I learned to live on my own, which meant I was all of a sudden forced to make weighty financial decisions, like how to come up with both first and last month’s rent. And whether or not to sublet our place for the four months of the summer we would not be using it.

Signing up for utilities was another eye-opener. Utility companies demand deposits and in addition to coming up with the money, my roommate and I had to decide whose name the bills would go under. (That one bill your roommate forgot to pay can, unbeknownst to you, tarnish your credit rating.)

Once we were settled in, I discovered that having my own place meant spending money on unforeseen things like a shower curtain and vacuum cleaner and clothing hangers. Although it sounds minor, these things add up quickly.

If you are moving this fall and getting your own place for the first time, you could be struggling to figure out what you need to buy and what you can skip. I know I certainly could have used a hand.

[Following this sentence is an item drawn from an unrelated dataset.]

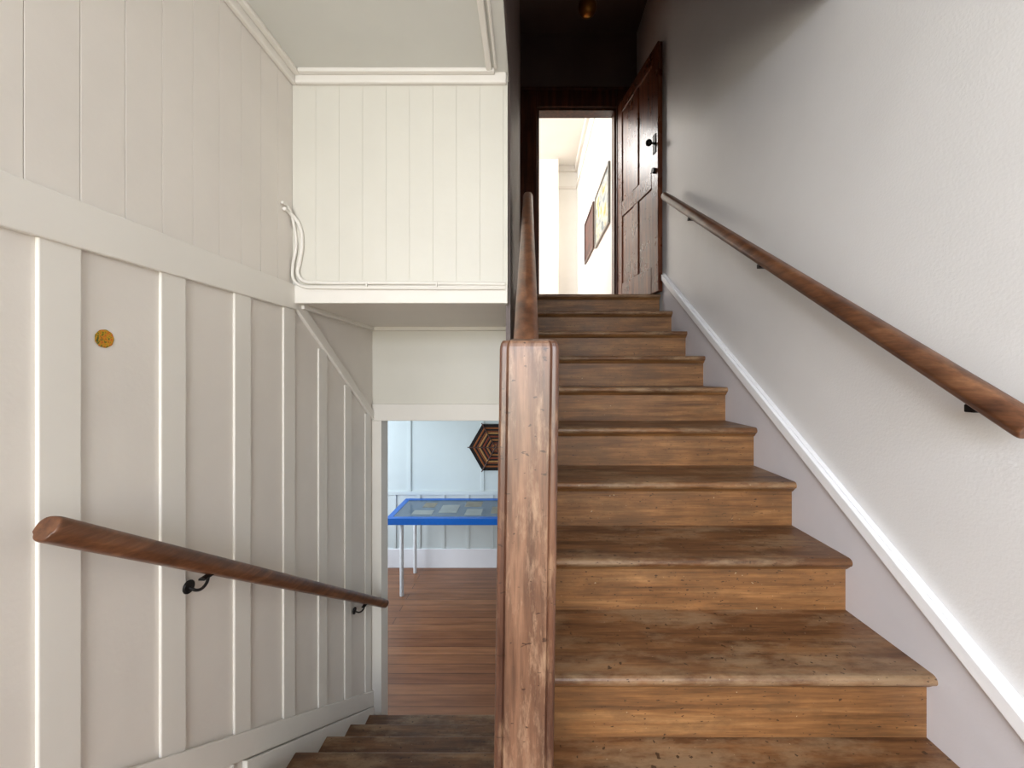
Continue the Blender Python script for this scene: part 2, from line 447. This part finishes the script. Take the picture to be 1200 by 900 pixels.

Kerry Taylor, who writes the Squawkfox.com blog, has a post on her site to help people navigate this exciting and potentially confusing time. Her easy-to-print First Apartment Essentials Checklist for renters is a broad but helpful list for a range of apartment renters, including students. Although you might decide to skip some of the things on her list – I certainly never needed loaf and muffin pans – it is a good place to start.

Ms. Taylor also has a printable Dorm Rooms Essentials Checklist and if you are hyper-organized, a Moving Checklist and Planner.

The Studenomics site also has a list of what to bring if you are moving into a dorm, with coffee maker, hangers, and sandals (think shared bathroom) making the list.

Ms. Taylor mentioned in her blog post that her first apartment had cockroaches, which makes me think that the mouse infestation we lived with really wasn’t so bad.